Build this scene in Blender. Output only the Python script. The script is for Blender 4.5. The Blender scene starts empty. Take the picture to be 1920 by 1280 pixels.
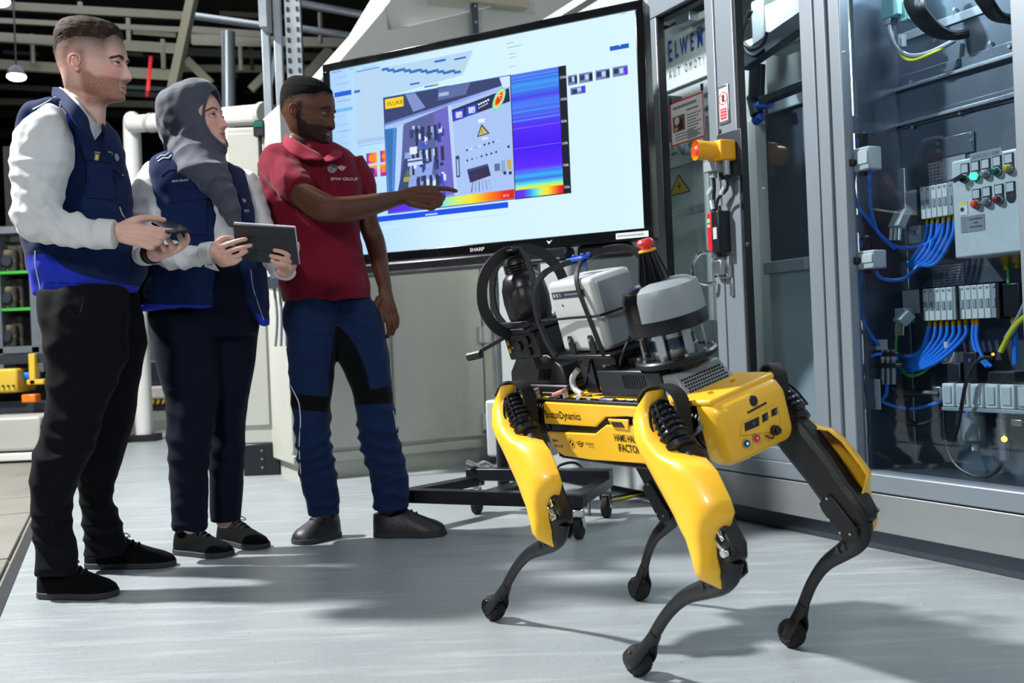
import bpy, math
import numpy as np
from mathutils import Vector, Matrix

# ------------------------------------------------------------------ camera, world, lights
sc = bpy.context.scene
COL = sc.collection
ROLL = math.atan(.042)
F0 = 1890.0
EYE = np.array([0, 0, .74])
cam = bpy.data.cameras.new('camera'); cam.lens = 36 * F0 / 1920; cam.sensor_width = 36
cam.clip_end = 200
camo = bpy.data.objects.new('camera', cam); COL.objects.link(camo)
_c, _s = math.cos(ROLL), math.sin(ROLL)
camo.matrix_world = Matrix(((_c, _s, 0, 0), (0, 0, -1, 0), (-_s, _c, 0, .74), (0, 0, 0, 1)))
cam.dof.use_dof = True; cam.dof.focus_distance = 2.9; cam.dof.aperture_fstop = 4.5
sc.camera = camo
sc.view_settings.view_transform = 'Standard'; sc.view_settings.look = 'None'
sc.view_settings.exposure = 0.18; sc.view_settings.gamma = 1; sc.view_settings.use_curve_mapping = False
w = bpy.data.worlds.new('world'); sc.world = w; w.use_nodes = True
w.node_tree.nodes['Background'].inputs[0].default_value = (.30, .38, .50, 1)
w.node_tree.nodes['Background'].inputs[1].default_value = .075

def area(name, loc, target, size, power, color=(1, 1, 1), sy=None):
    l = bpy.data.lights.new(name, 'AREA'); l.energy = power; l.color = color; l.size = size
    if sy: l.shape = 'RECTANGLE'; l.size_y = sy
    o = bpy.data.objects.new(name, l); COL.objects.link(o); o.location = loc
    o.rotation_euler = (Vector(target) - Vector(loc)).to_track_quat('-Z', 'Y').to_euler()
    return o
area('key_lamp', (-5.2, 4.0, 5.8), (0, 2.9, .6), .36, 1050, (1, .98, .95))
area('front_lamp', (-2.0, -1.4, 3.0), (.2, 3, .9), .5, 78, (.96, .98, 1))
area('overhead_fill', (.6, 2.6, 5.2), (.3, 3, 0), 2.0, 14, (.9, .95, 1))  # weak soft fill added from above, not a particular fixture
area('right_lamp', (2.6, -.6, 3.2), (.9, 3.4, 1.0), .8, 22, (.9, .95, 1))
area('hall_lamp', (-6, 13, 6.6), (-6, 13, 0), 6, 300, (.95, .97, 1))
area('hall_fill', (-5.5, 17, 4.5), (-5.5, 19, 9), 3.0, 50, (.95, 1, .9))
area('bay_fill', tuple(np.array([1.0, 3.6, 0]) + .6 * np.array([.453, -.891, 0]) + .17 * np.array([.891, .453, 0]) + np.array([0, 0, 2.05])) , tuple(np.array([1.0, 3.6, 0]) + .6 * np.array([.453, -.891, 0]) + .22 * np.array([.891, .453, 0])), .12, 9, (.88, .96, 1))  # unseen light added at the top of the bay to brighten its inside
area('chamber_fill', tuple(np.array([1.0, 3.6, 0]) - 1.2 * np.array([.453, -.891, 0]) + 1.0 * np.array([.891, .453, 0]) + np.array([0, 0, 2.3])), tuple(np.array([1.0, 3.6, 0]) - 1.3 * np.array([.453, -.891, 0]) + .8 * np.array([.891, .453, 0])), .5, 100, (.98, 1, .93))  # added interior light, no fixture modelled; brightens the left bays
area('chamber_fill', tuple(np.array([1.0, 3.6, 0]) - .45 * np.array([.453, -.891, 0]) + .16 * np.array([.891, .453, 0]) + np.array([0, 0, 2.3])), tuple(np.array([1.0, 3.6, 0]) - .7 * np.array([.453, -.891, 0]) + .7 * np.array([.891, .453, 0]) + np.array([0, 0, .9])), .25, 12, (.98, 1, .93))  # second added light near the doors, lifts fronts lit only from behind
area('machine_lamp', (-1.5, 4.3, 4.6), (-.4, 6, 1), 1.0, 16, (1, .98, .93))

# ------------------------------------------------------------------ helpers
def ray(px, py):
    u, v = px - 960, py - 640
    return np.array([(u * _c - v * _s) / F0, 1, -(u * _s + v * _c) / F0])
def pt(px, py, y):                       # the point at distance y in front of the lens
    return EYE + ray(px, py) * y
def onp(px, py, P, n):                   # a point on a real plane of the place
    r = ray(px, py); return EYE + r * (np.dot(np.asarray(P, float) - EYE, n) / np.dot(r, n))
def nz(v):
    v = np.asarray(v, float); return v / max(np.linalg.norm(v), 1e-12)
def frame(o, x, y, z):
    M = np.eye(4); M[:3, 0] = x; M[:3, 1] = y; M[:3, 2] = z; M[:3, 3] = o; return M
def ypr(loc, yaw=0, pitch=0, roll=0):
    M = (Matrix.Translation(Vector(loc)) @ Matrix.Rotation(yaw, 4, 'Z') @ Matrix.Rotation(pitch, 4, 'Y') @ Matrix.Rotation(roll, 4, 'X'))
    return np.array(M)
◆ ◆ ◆
# [Task details]
Repeat the lines above, starting at the first and stopping after the line that holds "from mathutils import Vector, Matrix", with the pictures left out.

# [Complete output]
Build this scene in Blender. Output only the Python script. The script is for Blender 4.5. The Blender scene starts empty. Take the picture to be 1920 by 1280 pixels.
import bpy, math
import numpy as np
from mathutils import Vector, Matrix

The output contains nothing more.